Data block:
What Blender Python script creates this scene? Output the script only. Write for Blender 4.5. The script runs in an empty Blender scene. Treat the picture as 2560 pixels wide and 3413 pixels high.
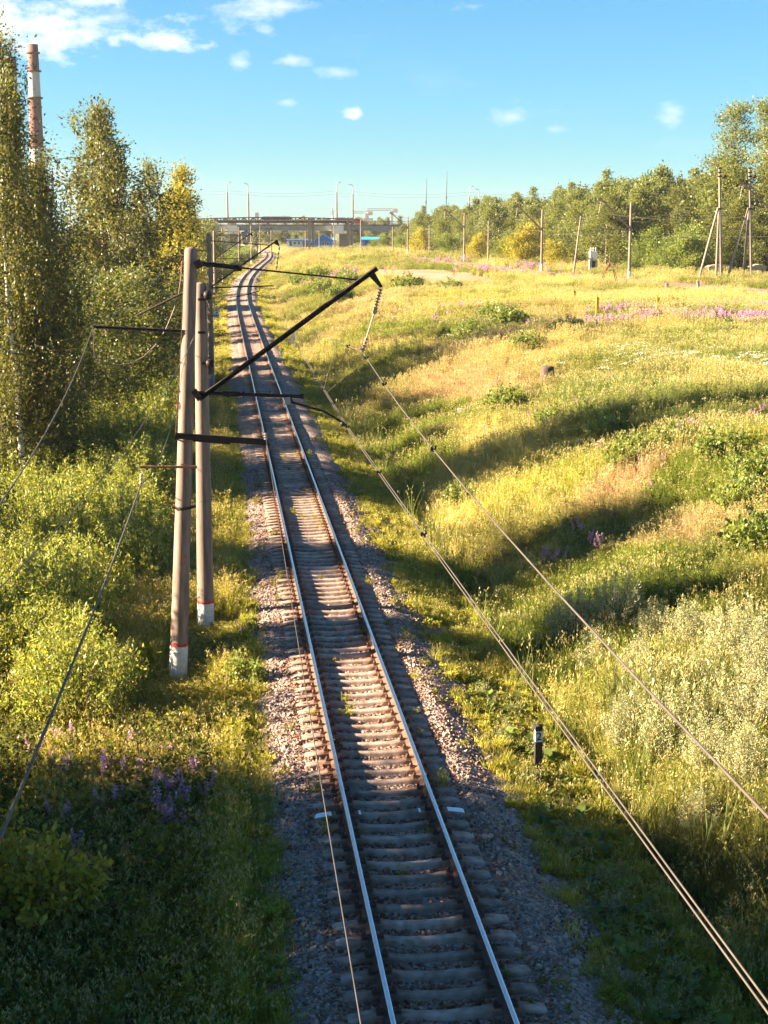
import bpy, math, random
import numpy as np
from mathutils import Vector, Matrix

scene = bpy.context.scene
COL = scene.collection
rad = math.radians
R0 = np.random.default_rng(7)

# tuning
HAZE = .00007; AHEAD = -1.0; ELEV = 22.0; SKYSTR = .05; EXPOS = 2.85; CLOUD = (4.4, 4.2, 4.0, 1)
SHADE = [(-17.0, 19.5, 1.05), (-16.5, 9, 1.1), (-24, 18.5, 1.45), (-25, 9, 1.5), (-12.2, 13.5, .8), (-12.6, 20.5, .8), (-14.0, 11.0, .95), (-13.0, 17.0, 1.0), (-13.5, 25.0, .85), (-20, 14, 1.25), (-20.5, 24.0, 1.1), (-15, 5, 1.1), (-13.8, 27.0, .6)]
SKYTINT = (.225, .40, .52, 1)

# ------------------------------------------------------------------ camera model (real place measured from the photograph)
CAM_H = 10.2; PITCH = rad(10.65); FPX = 5100.0
CP, SP = math.cos(PITCH), math.sin(PITCH)
def ray(u, v):
    dx = (u - 1280) / FPX; vy = (v - 1706.5) / FPX
    return np.array([dx, CP - vy * SP, -SP - vy * CP])
def P(u, v, d):
    r = ray(u, v); t = d / r[1]
    return Vector((r[0] * t, d, CAM_H + r[2] * t))

# ------------------------------------------------------------------ noise
_g = np.random.default_rng(3).random((256, 256))
def vnoise(x, y):
    x = np.asarray(x, float); y = np.asarray(y, float)
    xi = np.floor(x).astype(int); yi = np.floor(y).astype(int); fx = x - xi; fy = y - yi
    fx = fx * fx * (3 - 2 * fx); fy = fy * fy * (3 - 2 * fy)
    a = _g[xi & 255, yi & 255]; b = _g[(xi + 1) & 255, yi & 255]; c = _g[xi & 255, (yi + 1) & 255]; d = _g[(xi + 1) & 255, (yi + 1) & 255]
    return (a * (1 - fx) + b * fx) * (1 - fy) + (c * (1 - fx) + d * fx) * fy
def fbm(x, y, o=4):
    s = 0; a = .5
    for i in range(o):
        s = s + a * vnoise(np.asarray(x) * 2 ** i + 17.3 * i, np.asarray(y) * 2 ** i + 9.1 * i); a *= .5
    return s / (1 - .5 ** o)

# ------------------------------------------------------------------ terrain
_ty = np.array([-400, 18.3, 91.7, 174.4, 220, 266.6, 300, 340, 392.5, 464, 523, 580, 650, 760, 1500])
_tx = np.array([45.4, .93, -6.9, -15.72, -20.4, -24.3, -26.7, -29.1, -31.7, -35.0, -38.6, -43.2, -50.6, -68, -230])
_yy = np.arange(-400, 1500, 4.0)
_xx = np.interp(_yy, _ty, _tx)
_k = np.ones(13) / 13
_xs = np.convolve(np.pad(_xx, 6, mode='reflect', reflect_type='odd'), _k, mode='valid')
def cx(y): return np.interp(y, _yy, _xs)
PR_S = np.array([-4000, -40, -12, -6, -4, -2.9, 0, 2.9, 3.7, 4.5, 5.3, 6.5, 9, 14, 20, 30, 4000.])
PR_Z = np.array([-.9, -1.2, -1.3, -1.05, -.85, -.8, -.8, -.8, -.95, -1.5, -1.4, -.6, .35, 1.75, 2.5, 2.7, 2.7])
def tz(x, y):
    x = np.asarray(x, float); y = np.asarray(y, float)
    s = x - cx(y)
    z = np.interp(s, PR_S, PR_Z)
    fade = np.clip((y - 380) / 140, 0, 1)
    z = np.where(s > 4, z * (1 - fade) + np.minimum(z, .8) * fade, z)
    amp = np.clip((np.abs(s) - 4.2) / 4, 0, 1) * np.where(s > 0, .8, .3)
    z = z + amp * (fbm(x * .09 + 40, y * .06 + 11) - .5) * 1.6 + amp * .35 * (fbm(x * .5, y * .4 + 5) - .5)
    z = z + .03 * (vnoise(x * 1.3, y * 1.3) - .5)
    return z
def tz1(x, y): return float(tz(x, y))
def hit(u, v):
    r = ray(u, v); t = 12.0
    while t < 1500:
        p = r * t; z = CAM_H + p[2]
        if z <= tz1(p[0], p[1]): break
        t += max(.05, t * .001)
    p = r * t
    return Vector((p[0], p[1], tz1(p[0], p[1])))

# ------------------------------------------------------------------ object helpers
def link(o, parent=None):
    COL.objects.link(o)
    if parent is not None: o.parent = parent
    return o
def tag(o, label=None, cat=None, group=None, kind=None):
    if label: o['label'] = label
    if cat: o['category'] = cat
    if group: o['group'] = group
    if kind: o['kind'] = kind
    return o
def empty(name, loc=(0, 0, 0), rz=0, label=None, cat=None, group=None):
    o = bpy.data.objects.new(name, None); o.location = loc; o.rotation_euler = (0, 0, rz); o.empty_display_size = .2
    link(o); return tag(o, label, cat, group)
def copy_tree(o, parent=None):
    c = o.copy(); COL.objects.link(c)
    if parent is not None: c.parent = parent
    for ch in o.children: copy_tree(ch, c)
    return c

class B:
    """collects shapes for ONE mesh"""
    def __init__(s): s.v = []; s.f = []; s.m = []; s.mi = 0; s.sm = []; s.smooth = False
    def add(s, vs, fs):
        n = len(s.v); s.v += [tuple(v) for v in vs]
        for f in fs: s.f.append(tuple(i + n for i in f)); s.m.append(s.mi); s.sm.append(s.smooth)
    def box(s, c, d, M=None):
        x, y, z = d[0] / 2, d[1] / 2, d[2] / 2
        vs = [Vector((a * x, b * y, e * z)) for e in (-1, 1) for b in (-1, 1) for a in (-1, 1)]
        if M is not None: vs = [M @ v for v in vs]
        c = Vector(c)
        s.add([v + c for v in vs], [(0, 2, 3, 1), (4, 5, 7, 6), (0, 1, 5, 4), (2, 6, 7, 3), (0, 4, 6, 2), (1, 3, 7, 5)])
    def bar(s, a, b, w, h=None, up=(0, 0, 1), taper=1.0):
        a = Vector(a); b = Vector(b); h = h or w
        d = (b - a).normalized(); up = Vector(up)
        if abs(d.dot(up)) > .98: up = Vector((0, 1, 0))
        x = d.cross(up).normalized(); z = x.cross(d)
        vs = []
        for p, k in ((a, 1), (b, taper)):
            for i, j in ((-1, -1), (1, -1), (1, 1), (-1, 1)): vs.append(p + x * i * w / 2 * k + z * j * h / 2 * k)
        s.add(vs, [(0, 3, 2, 1), (4, 5, 6, 7), (0, 1, 5, 4), (1, 2, 6, 5), (2, 3, 7, 6), (3, 0, 4, 7)])
    def channel(s, a, b, w, h, t=.012, up=(0, 0, 1), flip=1):
        """a U-section steel beam"""
        a = Vector(a); b = Vector(b); d = (b - a).normalized(); up = Vector(up)
        x = d.cross(up).normalized() * flip; z = d.cross(x) if flip < 0 else x.cross(d)
        s.bar(a, b, t, h, up)
        for k in (-1, 1):
            o = x * (w / 2) + z * k * (h / 2 - t / 2) * .999
            s.bar(a + o, b + o, w - t * .2, t, up)
    def tube(s, pts, r, n=8, caps=True):
        pts = [Vector(p) for p in pts]; m = len(pts)
        rs = r if hasattr(r, '__len__') else [r] * m
        t0 = (pts[1] - pts[0]).normalized()
        nrm = t0.orthogonal().normalized(); vs = []
        for i, p in enumerate(pts):
            t = (pts[min(i + 1, m - 1)] - pts[max(i - 1, 0)]).normalized()
            nrm = (nrm - t * nrm.dot(t)).normalized(); bn = t.cross(nrm)
            for k in range(n):
                a = 2 * math.pi * k / n; vs.append(p + (nrm * math.cos(a) + bn * math.sin(a)) * rs[i])
        fs = [(i * n + k, i * n + (k + 1) % n, (i + 1) * n + (k + 1) % n, (i + 1) * n + k) for i in range(m - 1) for k in range(n)]
        sm = s.smooth; s.smooth = True; s.add(vs, fs); s.smooth = sm
        if caps:
            s.add([vs[k] for k in range(n)], [tuple(range(n))[::-1]]); s.add(vs[-n:], [tuple(range(n))])
    def lathe(s, prof, c=(0, 0, 0), n=16, M=None):
        c = Vector(c); vs = []
        for r, z in prof:
            for k in range(n):
                a = 2 * math.pi * k / n; v = Vector((r * math.cos(a), r * math.sin(a), z))
                vs.append((M @ v if M is not None else v) + c)
        m = len(prof)
        fs = [(i * n + k, i * n + (k + 1) % n, (i + 1) * n + (k + 1) % n, (i + 1) * n + k) for i in range(m - 1) for k in range(n)]
        sm = s.smooth; s.smooth = True; s.add(vs, fs); s.smooth = sm
    def prism(s, poly, off):
        """closed polygon (3D points) extruded by off"""
        off = Vector(off); n = len(poly); p = [Vector(q) for q in poly]
        s.add(p + [q + off for q in p], [tuple(range(n))[::-1], tuple(range(n, 2 * n))] + [(i, (i + 1) % n, n + (i + 1) % n, n + i) for i in range(n)])
    def build(s, name, mats, parent=None, label=None, cat=None, group=None, kind=None):
        me = bpy.data.meshes.new(name); me.from_pydata(s.v, [], s.f)
        for m in (mats if isinstance(mats, (list, tuple)) else [mats]): me.materials.append(m)
        me.polygons.foreach_set('material_index', s.m); me.polygons.foreach_set('use_smooth', s.sm)
        me.update()
        o = bpy.data.objects.new(name, me); link(o, parent)
        return tag(o, label, cat, group, kind)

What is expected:
Quote, please, every line of the material above from its start through the line that has "return Vector((r[0] *", reproducing the words exactly and dropping any images.

Reply:
What Blender Python script creates this scene? Output the script only. Write for Blender 4.5. The script runs in an empty Blender scene. Treat the picture as 2560 pixels wide and 3413 pixels high.
import bpy, math, random
import numpy as np
from mathutils import Vector, Matrix

scene = bpy.context.scene
COL = scene.collection
rad = math.radians
R0 = np.random.default_rng(7)

# tuning
HAZE = .00007; AHEAD = -1.0; ELEV = 22.0; SKYSTR = .05; EXPOS = 2.85; CLOUD = (4.4, 4.2, 4.0, 1)
SHADE = [(-17.0, 19.5, 1.05), (-16.5, 9, 1.1), (-24, 18.5, 1.45), (-25, 9, 1.5), (-12.2, 13.5, .8), (-12.6, 20.5, .8), (-14.0, 11.0, .95), (-13.0, 17.0, 1.0), (-13.5, 25.0, .85), (-20, 14, 1.25), (-20.5, 24.0, 1.1), (-15, 5, 1.1), (-13.8, 27.0, .6)]
SKYTINT = (.225, .40, .52, 1)

# ------------------------------------------------------------------ camera model (real place measured from the photograph)
CAM_H = 10.2; PITCH = rad(10.65); FPX = 5100.0
CP, SP = math.cos(PITCH), math.sin(PITCH)
def ray(u, v):
    dx = (u - 1280) / FPX; vy = (v - 1706.5) / FPX
    return np.array([dx, CP - vy * SP, -SP - vy * CP])
def P(u, v, d):
    r = ray(u, v); t = d / r[1]
    return Vector((r[0] * t, d, CAM_H + r[2] * t))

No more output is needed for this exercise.